4 lessons from the 2016 Australian federal election

portraits of Australian federal election candidates

Australia’s 2016 federal election took place Saturday, but the results aren’t in yet. Here’s what I’ve learned so far.

The sausage sizzle is a big deal

“Sausage sizzle” refers to both the community fundraising event and the sausage-on-bread food. Volunteers prepare barbecued sausages which are served typically on a single slice of white bread with optional grilled onions and sauces. Sometimes you’ll see other kinds of breads or a roll, but white bread is cheaper and helps maximise fundraising. Increasingly there are also gluten-free and vegan options and sometimes there are cakes and other snacks. You can usually also get bottled water and soft drinks. Note that a sausage on a roll is not the same thing as a sausage roll.


Image: 2RS

Australians always vote on Saturdays and voting is compulsory so a big turnout is expected. Since polling places are located at churches, schools, and community halls, they take advantage of the crowds to raise money.

The “democracy sausage” became a highly publicised facet of this year’s election. Twitter added a sausage-in-bread emoji to the #ausvotes hashtag and #democracysausage was trending. Opposition Leader Bill Shorten astounded the nation and made headlines when he bit his democracy sausage on the side.

Leaders make victory speeches even if the results aren’t in

It’s an election night tradition in Australia for the party leaders to make speeches, but what kind of speech do you give if the results aren’t in?

If you’re Bill Shorten, you give a victory speech. Considering how close the election was (and still is), I was confused. Twitter explained that whilst Shorten didn’t win, he didn’t lose either. The Labor Party performed better this time than during the last election. So, it was an enthusiastic glass half-full speech.

The Channel Seven panel collectively gasped following reports that Malcolm Turnbull was staying home instead of going to deliver his speech at the Sydney hotel ballroom filled with Liberal supporters.
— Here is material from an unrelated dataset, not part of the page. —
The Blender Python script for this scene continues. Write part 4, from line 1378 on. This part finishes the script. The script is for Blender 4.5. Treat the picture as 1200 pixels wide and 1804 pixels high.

We had no idea if this was true, but that didn’t stop broadcaster Alan Jones from coaxing the Prime Minister.

“Malcolm may be watching the Channel Seven broadcast and if you are, Malcolm, you’ve got to change your mind and come and face the people. There’s nothing to be embarrassed about. Go and talk to them, reassure them, encourage them, be optimistic towards them, but you’ve got to go and do the gig, this is part of being the leader.”

Turnbull did give his speech. Like Shorten’s, it was a victory speech, but Turnbull was visibly less composed and his speech has since been characterised as angry and bitter by some media commentators and political analysts. You can read transcripts of the speeches here.

Nearly a quarter of Australians gave their first preference to parties other than Labor and the Coalition. Among some of the wackier people who won seats are a racist who wants a Royal Commission to determine if Islam is a religion and a media personality who has never voted. If I were Shorten or Turnbull, I wouldn’t be so confident or excited.

Australians elect a racist, still not convinced they’re racists

Australians share our horror at video footage of Black men being beaten by police and at the thought of Donald Trump as the next U.S. President. They agree that the U.S. has a serious problem with racism, but are surprisingly clueless about their own racists bias. The proof is in the pudding. Pauline Hanson has won a seat in the senate. You can read some of Hanson’s greatest hits here.

I have a lot to learn

Why is the ballot so long? Can it get longer? How much longer? Above the line, below the line, what? Why a double dissolution? How many votes does a candidate need to get a seat in the senate? What’s a donkey vote? Why does it take so long to count all the votes? Why is a hung parliament such a bad thing?

I’m comforted knowing I’m not alone in my confusion.